As I sit here in front of my open second floor window, the delightful smell of wood burning in the distance is wafting into our home office, a signal that colder days are surely right around the corner. Although today it’s mostly sunny and 75. A little lizard is happily basking in the sunshine streaming in through our screen. The neighbors, way across the fields, are the ones burning wood. I’m not totally sure why, but I love the smell anyway. The acres in between us have been buzzing with tractor activity as the farmers work, day and night, to get seeds in the ground before the cold arrives.
Just this morning, as I was hanging a few things out to dry on the line in the backyard, a military-looking Land Rover with the windows banged out, drove up onto the adjacent field, one that was overflowing with chick peas just a month ago, and out jumped Luca, the guy responsible for all these crops. He whistled a melody loudly as he walked towards me, in an effort not to startle me in the quiet of the morning I think. Once we saw each other, he yelled over a cheery “Bongiorno Gina!” (Good morning Gina!) I told him I had noticed all the hard work going on all over the property this last couple weeks and he shared that the fields around our house were being planted with wheat today. On cue, a tractor, driven my his brother, went by in the distance, dropping seeds out a giant funnel. “In bocca al lupo!” (Good luck! or literally “In the mouth of the wolf!”) I shouted to the fields as he continued on. “Crepi!” (“May the wolf die!”) he said giving a quick glance back at me.*
But back to my sunny window, the seasonal reminders visible from my perch over an active farm are varied and plentiful. Aside from the nonstop planting that’s going on now, there were the apple and pear trees just beyond the backyard that provided buckets of delicious fruit in September. (It would probably take us a few years to figure out how to really take advantage of it all, and how to do it before the calabroni (giant bees) beat us to it.) Then, there were the wildflowers of September that lined all of the gravel roads throughout the hills. Red poppies, cow parsley, dog rose and spear thistle were the ones we recognized. The vendemmia (grape harvest) that I mentioned last week, and the harvesting of all the other crops happened as Fall officially began. The Persimmon tree in the front yard blossomed in October, just like last year, when we were surprised by its dark orange fruit after returning from Halloween in the States. It’ll be the last fruit that we’ll see until Spring brings back the cherries that freaked us out earlier this year. But the pink, red and magenta roses that still cover what used to be the horse stable and barn are still blooming this month, and should be going until the first frost.

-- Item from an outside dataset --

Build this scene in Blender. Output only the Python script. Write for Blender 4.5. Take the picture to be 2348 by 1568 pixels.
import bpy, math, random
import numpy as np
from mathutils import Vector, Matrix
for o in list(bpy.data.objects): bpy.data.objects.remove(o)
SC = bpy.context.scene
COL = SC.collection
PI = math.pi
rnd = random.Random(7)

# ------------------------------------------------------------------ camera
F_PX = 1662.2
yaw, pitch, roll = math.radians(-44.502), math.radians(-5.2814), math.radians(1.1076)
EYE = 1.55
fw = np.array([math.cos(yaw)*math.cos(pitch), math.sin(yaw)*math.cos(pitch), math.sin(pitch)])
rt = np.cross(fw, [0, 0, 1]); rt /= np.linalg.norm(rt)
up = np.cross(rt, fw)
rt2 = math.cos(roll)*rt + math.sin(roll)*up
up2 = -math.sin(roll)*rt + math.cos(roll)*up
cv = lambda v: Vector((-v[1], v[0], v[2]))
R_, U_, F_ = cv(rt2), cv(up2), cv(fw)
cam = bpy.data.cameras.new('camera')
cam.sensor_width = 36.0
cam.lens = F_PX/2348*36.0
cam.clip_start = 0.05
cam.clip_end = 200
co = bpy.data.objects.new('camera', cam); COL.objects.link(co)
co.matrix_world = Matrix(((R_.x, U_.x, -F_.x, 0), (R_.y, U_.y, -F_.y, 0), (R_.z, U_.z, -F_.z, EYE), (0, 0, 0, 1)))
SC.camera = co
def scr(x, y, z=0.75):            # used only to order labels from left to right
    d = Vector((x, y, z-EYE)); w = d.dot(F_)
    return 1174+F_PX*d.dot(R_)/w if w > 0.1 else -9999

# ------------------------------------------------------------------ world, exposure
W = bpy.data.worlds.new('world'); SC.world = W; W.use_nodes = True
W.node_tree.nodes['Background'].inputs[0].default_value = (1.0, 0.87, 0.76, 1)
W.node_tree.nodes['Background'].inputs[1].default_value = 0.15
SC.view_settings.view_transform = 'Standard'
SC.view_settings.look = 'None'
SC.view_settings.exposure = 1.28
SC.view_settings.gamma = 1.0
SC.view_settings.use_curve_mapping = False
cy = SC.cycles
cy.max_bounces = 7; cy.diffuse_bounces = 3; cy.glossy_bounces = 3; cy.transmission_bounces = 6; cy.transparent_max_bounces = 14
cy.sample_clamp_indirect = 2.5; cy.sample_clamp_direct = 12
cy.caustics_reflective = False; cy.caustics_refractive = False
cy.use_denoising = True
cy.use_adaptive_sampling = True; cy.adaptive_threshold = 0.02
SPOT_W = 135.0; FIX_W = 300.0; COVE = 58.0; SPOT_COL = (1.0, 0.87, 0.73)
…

You can’t help but be moved, emotionally and physically, by the rhythm of it all. And I don’t just mean that the beauty of nature can effect me, although it definitely does. Being this enveloped by it, seems to have strengthened the notion in my head that we’re just another part of this giant creation, one that is just as susceptible to its seasons as these crops and trees. And when I’m truly in sync with this truth, I feel less stressed, more calm, knowing that I’m following a cadence that’s existed for milennia. Simultaneously though, nature’s incredibly efficient time-keeping, propels me into action, much better than any clock or calendar ever could. In the sense that I feel compelled by it to get out there – get those hikes in, eat on the patio, ride my bike, pick that fruit, wear those skirts, etc, etc, before the next season ushers me indoors for months!

Before we know it, Halloween will be here. And for this family, it’s usually a downward spiral of activity from there, one that we usually recover from in March some time. This year, it’ll start with Halloween in the Czech Republic, then Thanksgiving (if we can find some willing Americans to share it with us!), then four important birthdays, followed by a family trip to Paris, then back home to Philly and New York for Christmas and New Year’s with the family and friends. My normal tendency is to see all of this before me, and start to panic. Instead, however, I might try taking a lesson from Mother Nature as I sit here breathing in that wood smoke, and note that each of these things will happen in its turn. In between, the plants will keep growing, the seeds germinating, the sun will go up and the sun will go down, over and over again. There is space to breathe in there somewhere, so that all of that goodness can be enjoyed instead of just worried about.
So here’s to a beautiful Fall everyone! And hopefully a nice, slow entry into winter and all the holiday merriment that comes with its start.
* (The internet says this Italian way of saying good luck may have come from rural life in another time when a wolf would have been a danger to a farmer’s animals. Going into the mouth of the wolf would have been about going towards or being in danger, so the appropriate response is to hope the wolf will die, so the danger will go away. There’s another popular way to wish some one luck that involves going into the business end of a whale. No idea how they came up with that one!)